Question: The Rambouillet Accords, appendix B in particular . . . called for the occupation of all of Yugoslavia. . . . Unrestricted passage throughout [its] air space, territorial waters, rail, airports, roads, bridges, ports without payment, the electromagnetic spectrum and so on. Was not the Rambouillet accord, which [Slobodan] Milosevic refused to sign, in fact, a desire to occupy all of Yugoslavia and not just simply Kosovo?

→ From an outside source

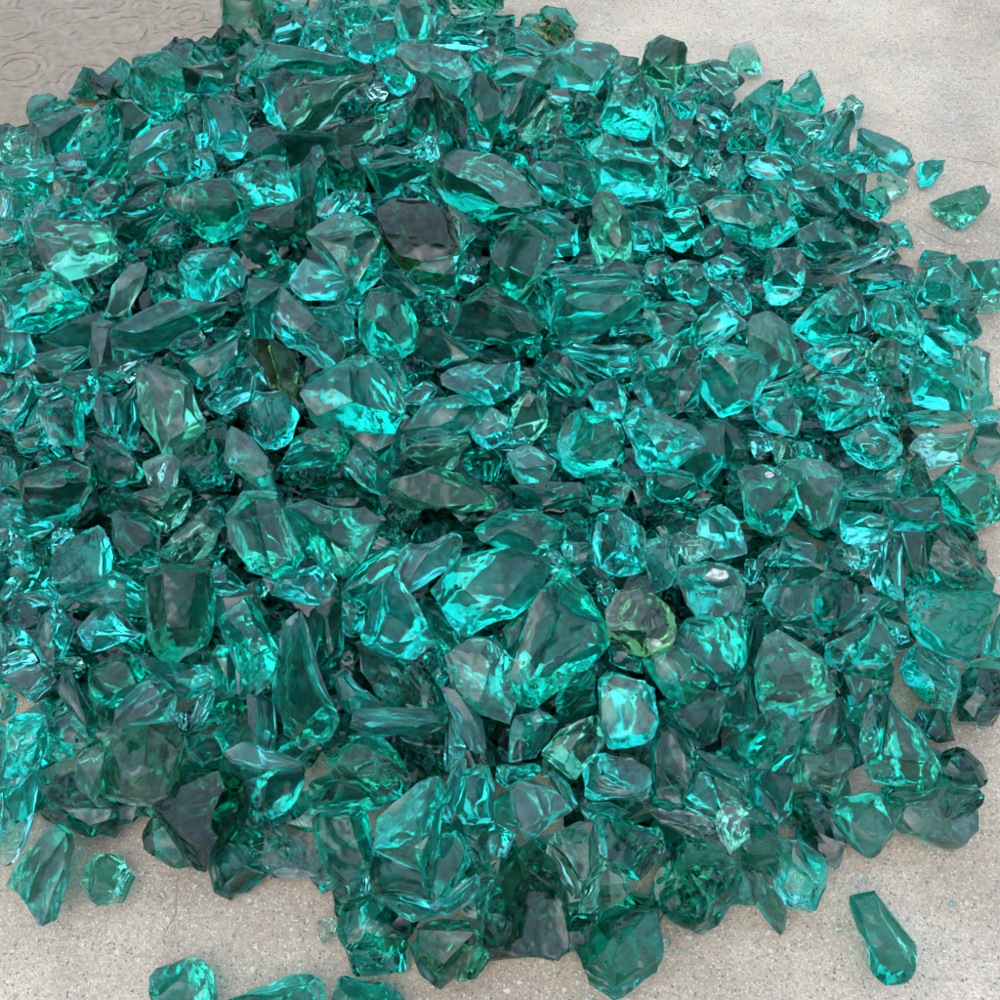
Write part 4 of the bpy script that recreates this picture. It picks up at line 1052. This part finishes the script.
for q in range(150):
    a = rng.uniform(0, 2 * math.pi); rad = float(np.interp(a, RA, RR)) * (1 + abs(rng.gauss(0, .09)) - .01)
    sz = rng.choice((.0014, .002, .003, .0045)) * rng.uniform(.7, 1.3)
    me, Mw = blob(Vector((HC.x + math.cos(a) * rad, HC.y + math.sin(a) * rad, 0.0)), sz, rng)
    me.materials.append(GL['c']); grit.append((me, Mw, rng.choice('tgqe')))
def join(parts, name):
    V, T, E, MI, S = [], [], [], [], []
    keys = sorted(GL); off = 0
    for me, Mw, mt in parts:
        nv, nt = len(me.vertices), len(me.polygons)
        co = np.empty(nv * 3, np.float32); me.vertices.foreach_get('co', co)
        V.append(co.reshape(-1, 3) @ np.array(Mw.to_3x3()).T + np.array(Mw.translation))
        vi = np.empty(nt * 3, np.int32); me.loops.foreach_get('vertex_index', vi); T.append(vi + off)
        ed = np.empty(len(me.edges) * 2, np.int32); me.edges.foreach_get('vertices', ed)
        sh = np.empty(len(me.edges), bool); me.attributes['sharp_edge'].data.foreach_get('value', sh)
        E.append(ed.reshape(-1, 2)[sh] + off)
        MI.append(np.full(nt, keys.index(mt), np.int32)); off += nv
        bpy.data.meshes.remove(me)
    V = np.concatenate(V); T = np.concatenate(T); MI = np.concatenate(MI); E = np.concatenate(E)
    me = bpy.data.meshes.new(name)
    me.vertices.add(len(V)); me.vertices.foreach_set('co', V.astype(np.float32).ravel())
    me.loops.add(len(T)); me.loops.foreach_set('vertex_index', T)
    me.polygons.add(len(T) // 3); me.polygons.foreach_set('loop_start', np.arange(0, len(T), 3, dtype=np.int32))
    me.update(calc_edges=True)
    for k in keys: me.materials.append(GL[k])
    me.polygons.foreach_set('material_index', MI)
    ed = np.empty(len(me.edges) * 2, np.int32); me.edges.foreach_get('vertices', ed)
    ed = np.sort(ed.reshape(-1, 2), 1).astype(np.int64); E = np.sort(E, 1).astype(np.int64)
    me.attributes.new('sharp_edge', 'BOOLEAN', 'EDGE').data.foreach_set('value', np.isin(ed[:, 0] * len(V) + ed[:, 1], E[:, 0] * len(V) + E[:, 1]))
    o = bpy.data.objects.new(name, me); COL.objects.link(o); return o
rub = join(stuff_parts, 'glass_rubble')
rub['kind'] = 'stuff'; rub['label'] = 'mass of smaller teal glass bits filling the heap between the big chunks'; rub['category'] = 'glass rubble'

gr = join(grit, 'glass_grit')
gr['kind'] = 'stuff'; gr['label'] = 'tiny glass crumbs scattered on the concrete round the heap'; gr['category'] = 'glass grit'
# milky crusts and chips: parts of the pieces that carry them
def crust(parent_text, name, px, py, rx, ry, seed, mat, label=None):
    o, c, d, w, th = pieces[parent_text]
    deps = bpy.context.evaluated_depsgraph_get()
    dd = ray(px, py); inv = o.matrix_world.inverted()
    ok, loc, nor, _ = o.ray_cast(inv @ EYE, inv.to_3x3() @ dd)
    p = o.matrix_world @ loc if ok else c
    dist = (p - EYE).length; k = dist * TF / 500
    rg = random.Random(seed); n = 7
    P2 = [(rx * k * math.cos(a) * rg.uniform(.7, 1.1), ry * k * math.sin(a) * rg.uniform(.7, 1.1)) for a in [2*math.pi*q/n for q in range(n)]]
    me = shard_mesh(P2, min(rx, ry) * k * .8, rg, 3, False, 1.0, name); me.materials.append(mat); me.materials.append(mat)
    u, v = frame(-dd)
    ch = bpy.data.objects.new(name, me); COL.objects.link(ch); ch.parent = o
    ch.matrix_world = Matrix.Translation(p) @ Matrix((u, v, -dd)).transposed().to_4x4()
    if label: ch['label'] = label
def milky():
    m = bpy.data.materials.new('milky_crust'); m.use_nodes = True; n, l = m.node_tree.nodes, m.node_tree.links
    p = n['Principled BSDF']; p.inputs['Roughness'].default_value = 0.8
    tc = n.new('ShaderNodeTexCoord'); nz = n.new('ShaderNodeTexNoise'); nz.inputs['Scale'].default_value = 230; nz.inputs['Detail'].default_value = 5
    r = n.new('ShaderNodeValToRGB'); r.color_ramp.elements[0].position = .38; r.color_ramp.elements[0].color = (.30, .29, .24, 1); r.color_ramp.elements[1].position = .6; r.color_ramp.elements[1].color = (.66, .65, .60, 1)
    b = n.new('ShaderNodeBump'); b.inputs['Distance'].default_value = .001
    l.new(tc.outputs['Object'], nz.inputs['Vector']); l.new(nz.outputs[0], r.inputs[0]); l.new(r.outputs[0], p.inputs['Base Color']); l.new(nz.outputs[0], b.inputs['Height']); l.new(b.outputs[0], p.inputs['Normal'])
    p.inputs['Subsurface Weight'].default_value = 0.3; p.inputs['Subsurface Radius'].default_value = (.01, .01, .01)
    return m
MK = milky()
bpy.context.view_layer.update()
crust('round dark teal piece carrying a white milky crust', 'milky_crust', 716, 577, 13, 9, 5, MK)
crust('transparent teal heart-shaped piece with white chip on top', 'white_chip', 769, 475, 5, 4, 6, MK)
crust('olive-green rounded piece ending in a white frosted nose', 'frosted_nose', 655, 642, 7, 6, 8, MK)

Jamie Shea: No, absolutely not. . . . We were looking . . . to be able to deploy an international security force, and that means, of course, being able to deploy the assets for that security force. . . . At the moment, all of our predeployed elements in the former Yugoslav Republic of Macedonia have come in by the Greek port of Thessaloniki. And for that, obviously, one has to have an agreement with the Yugoslav government to be able to have access to those roads, those rail systems, the air space for the business of setting up an international security presence, and therefore NATO personnel who may have had at the time . . . to transit temporarily through Yugoslavia will have had to enjoy those kinds of immunities. . . .

Question: That's simply not the language, sir. It's "free and unrestricted passage," the ability to detain people, for example, . . . and total use of electromagnetic spectrum, sir.

Jamie Shea: I was not a negotiator at Rambouillet . . . but my understanding, sir, is that it refers to, as you say, passage, exactly transit. And that's the point I've made.